И пусть даже, подобно Левину, заботясь о своем темном и теплом логове, занимаясь своими поросятами, утешал он себя мыслью, будто бы заботится о благе человечества, и что это есть «революция бескровная, но величайшая, сначала в маленьком круге уезда, потом губернии, России, всего мира»; на самом деле он ведь только следовал глубокому и верному чутью животной жизни: и свиные хлевушки, и детская, и конный завод, и пчельник, и винокурня, и конторские книги Софьи Андреевны – все эти «незримые и зримые усилия» суть покорное воле природы свивание гнезда, благолепное домостроительство.

И прежде всего, тут великая и простая любовь к жизни, та вечно детская радость жизни, которая была и у Гёте. «Лев Николаевич, – рассказывает Берс, – ежедневно похвалит день за красоту его и часто прибавит», – уже совсем в духе «великого язычника»: «Как у Бога много богатств! У Него каждый день отличается чем-нибудь от другого».

«Чудесная жара, – пишет он Фету, – купанье, ягоды привели меня в любимое мною состояние умственной праздности. Я два месяца не пачкал рук чернилами и сердце мыслями. Давно я так не радовался на мир Божий, как нынешний год. Стою, разиня рот, любуюсь и боюсь двинуться, чтобы не пропустить чего». И это – самые для него тяжкие, страшные годы, когда он думал о самоубийстве, замышлял «Исповедь».

Может быть, никогда не был он более естественным, похожим на себя, достойным кисти великого художника, таким, как создал его Бог, чем на башкирском празднике, о котором рассказывает Берс. Через Мухамед-Шаха Рамановича было объявлено, что граф Толстой устраивает у себя в самарском имении скачку на 50 верст. Заготовлены были призы: бык, лошадь, ружье, часы, халат и т. п. Выбрали ровную местность, опахали и измерили огромный круг в пять верст длиною и на нем расставили знаки. Для угощения были заготовлены бараны и даже одна лошадь. К назначенному дню съехалось несколько тысяч народу: уральские казаки и русские мужики, башкиры и киргизы со своими кочевками, кумысом, котлами и даже баранами. Дикая степь, покрытая ковылем, уставилась рядом кочевок и оживилась пестрою толпой. На коническом возвышении, называемом по-местному «шишка», были разостланы ковры и войлоки, и на них кружком расселись башкиры, с поджатыми под себя ногами. В середине круга из большого турсука молодой башкир разливал кумыс и подавал чашку по очереди сидевшим. Это шла круговая. Пир длился два дня, был весел, но вместе с тем важен и благопристоен, потому что Лев Николаевич умел «даже в толпе, – замечает Берс, – поселить уважение к благопристойности».

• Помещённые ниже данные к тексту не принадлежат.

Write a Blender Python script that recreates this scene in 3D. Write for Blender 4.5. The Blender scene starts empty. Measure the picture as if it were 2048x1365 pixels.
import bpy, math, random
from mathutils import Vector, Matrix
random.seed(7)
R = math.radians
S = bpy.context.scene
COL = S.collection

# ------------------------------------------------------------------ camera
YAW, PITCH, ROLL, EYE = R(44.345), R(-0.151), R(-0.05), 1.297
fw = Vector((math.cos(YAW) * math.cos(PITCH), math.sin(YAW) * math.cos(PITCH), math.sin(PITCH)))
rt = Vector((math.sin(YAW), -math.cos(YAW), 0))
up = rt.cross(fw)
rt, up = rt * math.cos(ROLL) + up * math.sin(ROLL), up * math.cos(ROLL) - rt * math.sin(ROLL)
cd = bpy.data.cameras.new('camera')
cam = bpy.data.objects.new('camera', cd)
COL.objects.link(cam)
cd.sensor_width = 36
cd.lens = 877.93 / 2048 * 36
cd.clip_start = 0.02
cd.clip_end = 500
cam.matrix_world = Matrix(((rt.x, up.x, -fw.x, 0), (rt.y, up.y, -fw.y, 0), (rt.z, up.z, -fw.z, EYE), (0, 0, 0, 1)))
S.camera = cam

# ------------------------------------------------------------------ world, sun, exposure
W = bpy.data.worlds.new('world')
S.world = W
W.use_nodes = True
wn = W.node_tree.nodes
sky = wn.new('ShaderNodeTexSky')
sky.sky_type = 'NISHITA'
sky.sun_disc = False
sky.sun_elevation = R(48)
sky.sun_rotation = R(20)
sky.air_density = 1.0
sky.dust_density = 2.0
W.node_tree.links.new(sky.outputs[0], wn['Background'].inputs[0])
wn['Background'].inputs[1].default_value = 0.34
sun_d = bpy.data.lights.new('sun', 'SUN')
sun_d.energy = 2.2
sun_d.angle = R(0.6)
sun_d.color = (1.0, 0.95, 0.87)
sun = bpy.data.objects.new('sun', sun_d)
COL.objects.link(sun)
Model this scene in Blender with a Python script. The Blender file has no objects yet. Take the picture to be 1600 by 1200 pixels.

Какой незапамятно-древнею, пастушескою идиллией веет от этого праздника под степным небом, над волнами степного ковыля!

Еще и теперь в лице семидесятилетнего Толстого, в этом суровом и чувственном, почти грубом, мужичьем и все-таки нежно-одухотворенном лице, которое напрасно он сам и другие стараются сделать современным, смиренным, покаянным и бесплотным, узнаю я иную, не бесплотную, святость, благолепную величавость одного из древних патриархов, которые водили стада свои между колодцами пустыни и радовались потомству своему, более многочисленному, чем песок морской.